Your goal: Your task is to repeat only the lines from the one with "What Blender Python" through the one with "from mathutils.kdtree import KDTree", exactly as they stand, both ends included.
**** Input for this task
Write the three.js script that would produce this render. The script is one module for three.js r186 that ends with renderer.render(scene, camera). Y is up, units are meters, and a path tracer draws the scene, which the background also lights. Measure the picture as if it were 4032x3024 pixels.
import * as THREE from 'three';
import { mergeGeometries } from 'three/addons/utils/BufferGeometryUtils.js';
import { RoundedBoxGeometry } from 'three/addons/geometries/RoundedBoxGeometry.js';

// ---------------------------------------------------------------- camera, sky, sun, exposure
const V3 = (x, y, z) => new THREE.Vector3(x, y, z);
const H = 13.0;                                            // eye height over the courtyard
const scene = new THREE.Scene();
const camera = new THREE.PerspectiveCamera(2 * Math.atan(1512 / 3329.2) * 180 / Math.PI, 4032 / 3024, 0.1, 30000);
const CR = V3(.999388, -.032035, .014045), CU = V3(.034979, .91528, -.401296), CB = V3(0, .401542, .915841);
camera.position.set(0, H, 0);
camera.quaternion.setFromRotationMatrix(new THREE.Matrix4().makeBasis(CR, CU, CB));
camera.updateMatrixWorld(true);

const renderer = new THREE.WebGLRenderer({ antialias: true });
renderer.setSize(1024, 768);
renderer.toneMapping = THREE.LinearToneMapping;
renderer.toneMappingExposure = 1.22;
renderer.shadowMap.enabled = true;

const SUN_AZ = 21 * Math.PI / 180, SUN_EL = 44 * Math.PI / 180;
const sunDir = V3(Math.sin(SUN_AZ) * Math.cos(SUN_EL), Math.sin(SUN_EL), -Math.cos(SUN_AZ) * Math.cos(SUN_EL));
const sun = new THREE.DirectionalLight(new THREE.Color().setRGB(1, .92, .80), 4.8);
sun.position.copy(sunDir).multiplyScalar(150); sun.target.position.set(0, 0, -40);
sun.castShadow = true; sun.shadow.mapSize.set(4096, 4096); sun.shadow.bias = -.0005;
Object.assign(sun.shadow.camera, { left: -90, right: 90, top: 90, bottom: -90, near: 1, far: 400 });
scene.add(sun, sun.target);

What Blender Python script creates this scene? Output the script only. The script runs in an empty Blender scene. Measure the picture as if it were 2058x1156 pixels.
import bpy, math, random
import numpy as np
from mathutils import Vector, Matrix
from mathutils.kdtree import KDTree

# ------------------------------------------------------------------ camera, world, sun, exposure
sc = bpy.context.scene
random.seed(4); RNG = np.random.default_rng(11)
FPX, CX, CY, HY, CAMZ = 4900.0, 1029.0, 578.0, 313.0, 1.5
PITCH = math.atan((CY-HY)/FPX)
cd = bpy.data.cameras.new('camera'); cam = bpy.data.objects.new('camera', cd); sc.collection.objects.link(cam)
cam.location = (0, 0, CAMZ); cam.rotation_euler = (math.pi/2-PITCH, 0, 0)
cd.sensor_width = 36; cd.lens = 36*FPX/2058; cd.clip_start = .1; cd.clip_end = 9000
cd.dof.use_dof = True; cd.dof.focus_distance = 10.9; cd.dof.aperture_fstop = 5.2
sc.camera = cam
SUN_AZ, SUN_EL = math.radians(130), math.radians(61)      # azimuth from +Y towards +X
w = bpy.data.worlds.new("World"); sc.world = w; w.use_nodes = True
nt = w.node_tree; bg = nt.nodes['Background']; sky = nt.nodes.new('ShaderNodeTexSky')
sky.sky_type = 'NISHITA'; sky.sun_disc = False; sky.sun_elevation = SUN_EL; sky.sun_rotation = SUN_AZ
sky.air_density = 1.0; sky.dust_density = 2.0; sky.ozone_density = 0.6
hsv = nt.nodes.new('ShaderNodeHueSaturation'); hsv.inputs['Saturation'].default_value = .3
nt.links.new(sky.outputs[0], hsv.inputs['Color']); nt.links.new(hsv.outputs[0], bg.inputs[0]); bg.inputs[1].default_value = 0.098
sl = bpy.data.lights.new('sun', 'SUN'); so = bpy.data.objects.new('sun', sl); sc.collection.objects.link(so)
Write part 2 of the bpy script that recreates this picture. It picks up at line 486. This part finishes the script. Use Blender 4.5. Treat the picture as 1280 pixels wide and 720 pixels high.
********
Task response:
What Blender Python script creates this scene? Output the script only. The script runs in an empty Blender scene. Measure the picture as if it were 2058x1156 pixels.
import bpy, math, random
import numpy as np
from mathutils import Vector, Matrix
from mathutils.kdtree import KDTree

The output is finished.